We can look forward to more episodes of “Lost” than the eight already shot for this season. “Gossip Girl” will return ASAP and may run fresh episodes into the summer.
It will take at least a couple of weeks to ramp up production of “Desperate Housewives,” which hopes to have seven new episodes before this bizarre season’s over. “30 Rock,” “Big Bang Theory,” “Boston Legal,” “Brothers & Sisters,” “Cold Case,” “Criminal Minds,” the “CSIs,” “Grey’s Anatomy,” “House,” “How I Met Your Mother,” “My Name Is Earl,” “The Office,” “Smallville,” “Supernatural,” “Two and a Half Men,” “Ugly Betty” and “Without a Trace” each should have a handful of new episodes for April-May.
And poor Bill Lawrence is still trying to get the finale of “Scrubs” on the air at NBC.
Those are a few of the updates announced since the writers strike was declared virtually over.
Hollywood writers are expected to return to work Wednesday after a more than three-month strike that threw the season into chaos and which may have wide-ranging effects for how TV does business.
A vote scheduled for tonight is expected to approve the tentative settlement reached Sunday.
That means more than 10,000 writers will be back to work and viewers’ favorite scripted shows will resume production.
On the upside, writers gained the residuals they were seeking for their work streamed online and digitally, and jurisdiction over product created for the Internet.
A concession: Writers who work in animation and reality TV are still not covered by the guild contract.
The immediate result is to put late-night writing staffs back to work, and making the Academy Awards’ Feb. 24 date with destiny a sure thing.
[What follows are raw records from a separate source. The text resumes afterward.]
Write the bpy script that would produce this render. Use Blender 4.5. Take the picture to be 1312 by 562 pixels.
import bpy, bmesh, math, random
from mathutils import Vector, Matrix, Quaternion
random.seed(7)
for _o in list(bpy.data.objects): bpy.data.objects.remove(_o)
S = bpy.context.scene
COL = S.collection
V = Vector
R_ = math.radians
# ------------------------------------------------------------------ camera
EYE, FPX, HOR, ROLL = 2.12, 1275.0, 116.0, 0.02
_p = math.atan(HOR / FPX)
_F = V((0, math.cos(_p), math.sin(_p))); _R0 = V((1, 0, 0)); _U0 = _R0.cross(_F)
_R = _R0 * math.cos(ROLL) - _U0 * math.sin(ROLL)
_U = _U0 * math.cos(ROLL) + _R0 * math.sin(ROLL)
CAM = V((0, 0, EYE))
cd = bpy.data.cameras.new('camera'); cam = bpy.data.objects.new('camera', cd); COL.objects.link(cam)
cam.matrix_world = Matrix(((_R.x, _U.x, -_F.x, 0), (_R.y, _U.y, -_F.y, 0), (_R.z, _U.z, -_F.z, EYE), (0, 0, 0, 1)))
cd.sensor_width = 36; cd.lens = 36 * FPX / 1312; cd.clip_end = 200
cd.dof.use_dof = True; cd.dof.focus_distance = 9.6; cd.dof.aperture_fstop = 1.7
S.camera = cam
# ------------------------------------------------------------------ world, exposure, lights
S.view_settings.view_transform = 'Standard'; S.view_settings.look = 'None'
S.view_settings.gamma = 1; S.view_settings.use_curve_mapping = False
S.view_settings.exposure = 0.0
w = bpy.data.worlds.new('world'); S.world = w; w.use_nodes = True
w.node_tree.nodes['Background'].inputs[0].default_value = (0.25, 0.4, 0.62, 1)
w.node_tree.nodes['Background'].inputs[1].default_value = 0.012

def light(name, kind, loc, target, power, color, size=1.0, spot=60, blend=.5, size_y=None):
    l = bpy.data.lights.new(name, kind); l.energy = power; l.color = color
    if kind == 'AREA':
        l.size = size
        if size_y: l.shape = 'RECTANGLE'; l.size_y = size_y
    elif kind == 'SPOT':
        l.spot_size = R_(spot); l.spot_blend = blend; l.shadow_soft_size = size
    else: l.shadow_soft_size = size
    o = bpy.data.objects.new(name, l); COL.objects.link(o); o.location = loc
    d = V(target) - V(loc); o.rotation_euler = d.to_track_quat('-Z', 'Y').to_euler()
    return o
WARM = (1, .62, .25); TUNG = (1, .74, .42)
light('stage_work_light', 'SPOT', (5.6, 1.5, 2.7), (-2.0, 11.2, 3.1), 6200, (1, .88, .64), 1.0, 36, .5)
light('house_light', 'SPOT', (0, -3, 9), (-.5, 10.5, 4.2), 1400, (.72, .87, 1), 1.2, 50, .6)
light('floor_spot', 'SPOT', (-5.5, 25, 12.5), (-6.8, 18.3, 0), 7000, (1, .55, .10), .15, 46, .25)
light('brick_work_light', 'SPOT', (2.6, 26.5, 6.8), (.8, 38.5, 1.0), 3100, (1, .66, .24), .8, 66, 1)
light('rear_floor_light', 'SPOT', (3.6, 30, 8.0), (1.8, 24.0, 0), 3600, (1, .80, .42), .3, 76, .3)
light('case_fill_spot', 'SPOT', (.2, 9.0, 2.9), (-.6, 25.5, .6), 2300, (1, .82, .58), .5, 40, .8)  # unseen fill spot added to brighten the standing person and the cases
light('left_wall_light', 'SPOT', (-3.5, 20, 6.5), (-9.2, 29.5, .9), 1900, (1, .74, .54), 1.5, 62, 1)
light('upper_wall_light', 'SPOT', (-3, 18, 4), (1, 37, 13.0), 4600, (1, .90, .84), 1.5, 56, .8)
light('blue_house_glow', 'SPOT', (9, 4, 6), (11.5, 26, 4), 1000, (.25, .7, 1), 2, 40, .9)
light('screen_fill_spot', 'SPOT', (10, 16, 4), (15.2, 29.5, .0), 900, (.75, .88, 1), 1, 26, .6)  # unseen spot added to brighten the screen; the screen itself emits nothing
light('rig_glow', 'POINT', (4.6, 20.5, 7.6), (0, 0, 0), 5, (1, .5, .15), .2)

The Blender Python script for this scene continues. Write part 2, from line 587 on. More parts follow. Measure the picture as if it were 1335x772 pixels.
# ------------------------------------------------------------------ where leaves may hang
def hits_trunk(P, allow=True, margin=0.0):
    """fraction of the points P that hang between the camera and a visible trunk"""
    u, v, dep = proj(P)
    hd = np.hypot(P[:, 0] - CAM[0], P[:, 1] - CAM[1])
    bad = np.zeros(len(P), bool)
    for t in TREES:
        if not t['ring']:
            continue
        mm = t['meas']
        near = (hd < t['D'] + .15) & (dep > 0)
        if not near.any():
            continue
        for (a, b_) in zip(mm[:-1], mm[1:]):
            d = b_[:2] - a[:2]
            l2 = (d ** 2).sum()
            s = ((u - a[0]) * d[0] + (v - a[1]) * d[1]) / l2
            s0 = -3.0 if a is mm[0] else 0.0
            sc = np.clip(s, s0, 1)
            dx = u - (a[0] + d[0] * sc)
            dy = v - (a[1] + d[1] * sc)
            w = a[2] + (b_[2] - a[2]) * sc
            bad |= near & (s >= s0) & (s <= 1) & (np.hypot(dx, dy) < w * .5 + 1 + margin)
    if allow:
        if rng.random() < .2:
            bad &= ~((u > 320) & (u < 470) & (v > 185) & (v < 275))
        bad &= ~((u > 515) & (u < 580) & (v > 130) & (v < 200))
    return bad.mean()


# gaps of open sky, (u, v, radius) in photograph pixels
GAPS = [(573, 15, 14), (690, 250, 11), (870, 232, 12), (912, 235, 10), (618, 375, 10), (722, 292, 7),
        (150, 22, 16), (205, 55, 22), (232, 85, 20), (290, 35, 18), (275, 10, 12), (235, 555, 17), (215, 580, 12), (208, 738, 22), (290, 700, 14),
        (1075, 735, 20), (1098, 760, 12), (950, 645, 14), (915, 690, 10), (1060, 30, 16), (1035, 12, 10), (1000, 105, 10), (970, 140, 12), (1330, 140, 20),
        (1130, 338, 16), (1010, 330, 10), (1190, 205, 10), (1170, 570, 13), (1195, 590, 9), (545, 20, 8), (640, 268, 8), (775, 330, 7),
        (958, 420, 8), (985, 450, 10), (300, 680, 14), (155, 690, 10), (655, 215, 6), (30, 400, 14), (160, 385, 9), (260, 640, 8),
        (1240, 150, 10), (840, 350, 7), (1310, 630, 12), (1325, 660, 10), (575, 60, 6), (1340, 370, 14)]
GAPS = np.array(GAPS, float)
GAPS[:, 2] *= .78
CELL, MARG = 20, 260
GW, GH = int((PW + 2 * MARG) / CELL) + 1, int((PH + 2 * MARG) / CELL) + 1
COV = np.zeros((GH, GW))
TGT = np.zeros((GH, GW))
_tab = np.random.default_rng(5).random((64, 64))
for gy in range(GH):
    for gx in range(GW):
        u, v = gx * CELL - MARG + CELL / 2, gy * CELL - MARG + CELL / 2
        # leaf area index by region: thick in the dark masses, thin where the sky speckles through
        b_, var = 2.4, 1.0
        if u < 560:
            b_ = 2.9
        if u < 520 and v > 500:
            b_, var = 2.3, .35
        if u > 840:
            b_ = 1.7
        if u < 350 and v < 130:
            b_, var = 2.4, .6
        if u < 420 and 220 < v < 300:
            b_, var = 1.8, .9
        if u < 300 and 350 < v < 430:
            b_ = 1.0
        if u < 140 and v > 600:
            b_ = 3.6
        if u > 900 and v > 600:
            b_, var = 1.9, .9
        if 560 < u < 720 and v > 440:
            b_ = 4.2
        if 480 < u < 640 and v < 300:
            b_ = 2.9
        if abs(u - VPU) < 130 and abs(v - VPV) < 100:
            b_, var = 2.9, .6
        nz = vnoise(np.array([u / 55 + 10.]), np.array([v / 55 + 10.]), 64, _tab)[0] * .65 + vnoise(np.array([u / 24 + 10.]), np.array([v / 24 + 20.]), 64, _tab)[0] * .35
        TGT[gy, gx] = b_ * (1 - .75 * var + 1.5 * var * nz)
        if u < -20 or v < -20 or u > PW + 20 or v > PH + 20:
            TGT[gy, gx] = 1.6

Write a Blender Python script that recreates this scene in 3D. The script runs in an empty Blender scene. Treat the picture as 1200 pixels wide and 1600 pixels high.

The three-year deal with producers should also mean less short-term reliance on cheap “reality” shows to plug holes on the network schedules. Relief from that trashy, titillating filler couldn’t come too soon.
But we still won’t see “24” until 2009.
The bigger picture has yet to come into focus, but industry insiders say a foreshortened development season for next year’s shows may cause major changes in how the industry’s production calendar works.
In the past, May meant lavish “upfront” selling spectacles in New York, during which advertisers committed the bulk of their budgets to specific networks for the coming season.
This May, several networks have vowed to scale back, perhaps presenting bare-bones explanations of their plans to the press and advertising community, and more quietly pursuing face-to-face meetings with key advertisers.
NBC, in particular, has suggested the strike will help change things that may already seem outdated.
The strike has highlighted the need for “a re-engineering of our businesses from top to bottom,” according to NBC Universal’s Jeff Zucker. “We’ve needed to do this for quite a few years now, but there was no real sense of urgency behind it.”
The strike changed all that, Zucker told the industry.
For starters, the traditional pilot season is a thing of the past at NBC, he stressed. The tradition of spending “tens of millions of dollars every year creating dozens of pilots that will never see the light of day” is history.
According to Variety, NBC could lead the way in changing the broadcast model to look more like the cable and British ways of doing business.
The shift would mean spending more time on fewer projects; skipping the September avalanche of new series and investing in year- round premieres instead, and ordering more shows straight to series in small batches, say six episodes, rather than spending huge sums on splashy pilot episodes.
Viewers will notice this TV season extends into June, with as many original episodes as possible given a place on the schedule once the shows are back in production.
While late-night springs back into action with writers immediately, it may take hour-long dramas several weeks to crank up production.
With the strike finally over, score one for the writing community, which with the approval of this contract enters the digital future with a deserved piece of the action.